### Provided data
- - - - - - -

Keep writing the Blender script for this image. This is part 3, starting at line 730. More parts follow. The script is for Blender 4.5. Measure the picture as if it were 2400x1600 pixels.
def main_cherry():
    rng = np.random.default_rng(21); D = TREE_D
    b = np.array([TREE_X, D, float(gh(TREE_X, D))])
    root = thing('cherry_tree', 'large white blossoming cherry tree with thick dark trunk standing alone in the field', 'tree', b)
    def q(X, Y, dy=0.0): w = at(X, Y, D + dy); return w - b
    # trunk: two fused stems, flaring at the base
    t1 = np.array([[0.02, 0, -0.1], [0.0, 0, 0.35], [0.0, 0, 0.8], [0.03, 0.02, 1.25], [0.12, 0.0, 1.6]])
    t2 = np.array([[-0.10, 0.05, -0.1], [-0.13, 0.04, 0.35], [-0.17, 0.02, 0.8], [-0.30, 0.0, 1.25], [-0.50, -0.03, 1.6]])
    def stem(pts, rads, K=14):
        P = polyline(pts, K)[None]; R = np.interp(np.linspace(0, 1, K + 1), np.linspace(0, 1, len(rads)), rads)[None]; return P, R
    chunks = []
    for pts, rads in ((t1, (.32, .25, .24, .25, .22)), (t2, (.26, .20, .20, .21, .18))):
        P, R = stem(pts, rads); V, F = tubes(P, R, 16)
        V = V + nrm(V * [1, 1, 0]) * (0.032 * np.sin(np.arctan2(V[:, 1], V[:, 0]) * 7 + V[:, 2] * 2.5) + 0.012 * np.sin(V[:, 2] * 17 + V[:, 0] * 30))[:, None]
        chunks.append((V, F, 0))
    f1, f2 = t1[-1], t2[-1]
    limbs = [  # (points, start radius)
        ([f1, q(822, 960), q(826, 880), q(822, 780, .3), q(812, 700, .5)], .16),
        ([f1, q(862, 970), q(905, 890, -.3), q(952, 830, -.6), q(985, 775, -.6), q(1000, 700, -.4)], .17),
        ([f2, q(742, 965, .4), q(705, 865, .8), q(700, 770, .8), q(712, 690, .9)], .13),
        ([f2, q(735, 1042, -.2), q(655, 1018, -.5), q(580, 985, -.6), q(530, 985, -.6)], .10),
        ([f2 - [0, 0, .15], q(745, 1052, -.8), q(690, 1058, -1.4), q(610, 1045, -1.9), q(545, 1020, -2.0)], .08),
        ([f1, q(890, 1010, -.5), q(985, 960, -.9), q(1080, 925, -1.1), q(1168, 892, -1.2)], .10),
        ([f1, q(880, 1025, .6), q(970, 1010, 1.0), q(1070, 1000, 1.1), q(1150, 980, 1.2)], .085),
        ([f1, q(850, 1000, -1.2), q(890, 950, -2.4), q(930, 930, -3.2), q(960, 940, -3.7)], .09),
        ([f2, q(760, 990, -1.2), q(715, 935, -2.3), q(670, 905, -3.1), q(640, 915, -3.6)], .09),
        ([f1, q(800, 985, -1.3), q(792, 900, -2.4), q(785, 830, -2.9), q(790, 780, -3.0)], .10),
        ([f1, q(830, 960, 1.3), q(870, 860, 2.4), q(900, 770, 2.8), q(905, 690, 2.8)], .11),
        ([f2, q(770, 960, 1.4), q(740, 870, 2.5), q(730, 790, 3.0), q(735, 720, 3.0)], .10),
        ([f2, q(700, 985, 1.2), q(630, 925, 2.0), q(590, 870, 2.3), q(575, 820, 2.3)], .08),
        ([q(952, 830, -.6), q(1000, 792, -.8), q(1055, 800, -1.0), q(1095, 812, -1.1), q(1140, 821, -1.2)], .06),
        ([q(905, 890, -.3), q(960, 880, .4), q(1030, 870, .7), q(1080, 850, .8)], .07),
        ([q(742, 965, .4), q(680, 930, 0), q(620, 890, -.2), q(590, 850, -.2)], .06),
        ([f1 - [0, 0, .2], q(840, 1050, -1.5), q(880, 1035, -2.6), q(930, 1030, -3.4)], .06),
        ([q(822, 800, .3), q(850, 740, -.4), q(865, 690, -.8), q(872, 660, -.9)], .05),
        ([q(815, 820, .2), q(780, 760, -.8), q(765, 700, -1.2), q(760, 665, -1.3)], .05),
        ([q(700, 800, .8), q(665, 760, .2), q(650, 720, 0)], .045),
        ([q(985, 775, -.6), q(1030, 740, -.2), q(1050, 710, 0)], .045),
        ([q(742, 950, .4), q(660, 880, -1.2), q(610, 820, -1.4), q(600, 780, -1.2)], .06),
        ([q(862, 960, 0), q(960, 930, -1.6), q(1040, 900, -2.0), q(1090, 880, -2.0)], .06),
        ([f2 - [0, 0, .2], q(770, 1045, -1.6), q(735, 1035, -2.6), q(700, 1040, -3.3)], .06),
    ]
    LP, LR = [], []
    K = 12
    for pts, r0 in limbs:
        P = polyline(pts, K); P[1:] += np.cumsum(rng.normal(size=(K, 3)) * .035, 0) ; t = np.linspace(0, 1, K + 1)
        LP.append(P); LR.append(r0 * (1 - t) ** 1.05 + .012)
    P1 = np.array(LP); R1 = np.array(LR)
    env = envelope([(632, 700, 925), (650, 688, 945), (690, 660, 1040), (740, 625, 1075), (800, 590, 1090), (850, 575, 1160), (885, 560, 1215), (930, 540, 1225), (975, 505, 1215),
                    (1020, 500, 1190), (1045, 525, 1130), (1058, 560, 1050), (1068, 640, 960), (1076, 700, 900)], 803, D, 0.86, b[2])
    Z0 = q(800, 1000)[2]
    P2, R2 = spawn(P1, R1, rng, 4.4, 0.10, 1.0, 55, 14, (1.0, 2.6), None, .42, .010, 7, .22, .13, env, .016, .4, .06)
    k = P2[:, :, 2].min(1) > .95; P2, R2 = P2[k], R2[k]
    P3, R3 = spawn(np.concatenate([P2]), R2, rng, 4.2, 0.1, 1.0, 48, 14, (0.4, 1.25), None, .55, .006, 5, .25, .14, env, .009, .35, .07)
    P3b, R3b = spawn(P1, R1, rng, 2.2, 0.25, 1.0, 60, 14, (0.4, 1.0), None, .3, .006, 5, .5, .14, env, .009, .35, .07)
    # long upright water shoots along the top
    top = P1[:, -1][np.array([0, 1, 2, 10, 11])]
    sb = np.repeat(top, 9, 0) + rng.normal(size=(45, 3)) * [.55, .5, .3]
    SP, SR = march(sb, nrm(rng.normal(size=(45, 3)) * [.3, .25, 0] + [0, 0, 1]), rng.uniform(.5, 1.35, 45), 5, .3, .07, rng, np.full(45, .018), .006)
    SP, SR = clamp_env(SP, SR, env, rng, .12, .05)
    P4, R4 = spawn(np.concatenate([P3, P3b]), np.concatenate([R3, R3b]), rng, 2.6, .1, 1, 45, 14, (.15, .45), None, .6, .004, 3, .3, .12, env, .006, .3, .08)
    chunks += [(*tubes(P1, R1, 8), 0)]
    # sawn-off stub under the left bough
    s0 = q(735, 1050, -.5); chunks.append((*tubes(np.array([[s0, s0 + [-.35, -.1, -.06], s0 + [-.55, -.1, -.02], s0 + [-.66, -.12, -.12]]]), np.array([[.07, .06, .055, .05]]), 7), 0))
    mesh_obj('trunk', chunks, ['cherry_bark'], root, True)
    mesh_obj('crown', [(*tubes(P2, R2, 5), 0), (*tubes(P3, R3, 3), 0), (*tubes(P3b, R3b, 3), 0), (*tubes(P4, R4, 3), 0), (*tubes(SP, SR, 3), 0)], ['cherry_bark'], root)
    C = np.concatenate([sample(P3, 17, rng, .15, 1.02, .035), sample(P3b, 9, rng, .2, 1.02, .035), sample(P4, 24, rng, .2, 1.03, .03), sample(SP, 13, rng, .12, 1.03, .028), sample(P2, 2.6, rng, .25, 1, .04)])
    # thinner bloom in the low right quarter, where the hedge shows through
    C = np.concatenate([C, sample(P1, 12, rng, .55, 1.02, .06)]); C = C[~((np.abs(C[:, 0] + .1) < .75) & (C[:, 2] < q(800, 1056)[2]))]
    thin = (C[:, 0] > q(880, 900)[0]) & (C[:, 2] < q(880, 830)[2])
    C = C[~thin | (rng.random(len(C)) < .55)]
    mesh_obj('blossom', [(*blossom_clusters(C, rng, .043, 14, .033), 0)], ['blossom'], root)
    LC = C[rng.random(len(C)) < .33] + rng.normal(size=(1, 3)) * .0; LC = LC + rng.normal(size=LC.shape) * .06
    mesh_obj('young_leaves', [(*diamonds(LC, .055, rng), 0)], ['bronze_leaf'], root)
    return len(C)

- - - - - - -

### What is being asked
Take the lines above from the one holding "0)], ['cherry_bark'], root)" to the last and output them exactly.

### Task solution
    mesh_obj('crown', [(*tubes(P2, R2, 5), 0), (*tubes(P3, R3, 3), 0), (*tubes(P3b, R3b, 3), 0), (*tubes(P4, R4, 3), 0), (*tubes(SP, SR, 3), 0)], ['cherry_bark'], root)
    C = np.concatenate([sample(P3, 17, rng, .15, 1.02, .035), sample(P3b, 9, rng, .2, 1.02, .035), sample(P4, 24, rng, .2, 1.03, .03), sample(SP, 13, rng, .12, 1.03, .028), sample(P2, 2.6, rng, .25, 1, .04)])
    # thinner bloom in the low right quarter, where the hedge shows through
    C = np.concatenate([C, sample(P1, 12, rng, .55, 1.02, .06)]); C = C[~((np.abs(C[:, 0] + .1) < .75) & (C[:, 2] < q(800, 1056)[2]))]
    thin = (C[:, 0] > q(880, 900)[0]) & (C[:, 2] < q(880, 830)[2])
    C = C[~thin | (rng.random(len(C)) < .55)]
    mesh_obj('blossom', [(*blossom_clusters(C, rng, .043, 14, .033), 0)], ['blossom'], root)
    LC = C[rng.random(len(C)) < .33] + rng.normal(size=(1, 3)) * .0; LC = LC + rng.normal(size=LC.shape) * .06
    mesh_obj('young_leaves', [(*diamonds(LC, .055, rng), 0)], ['bronze_leaf'], root)
    return len(C)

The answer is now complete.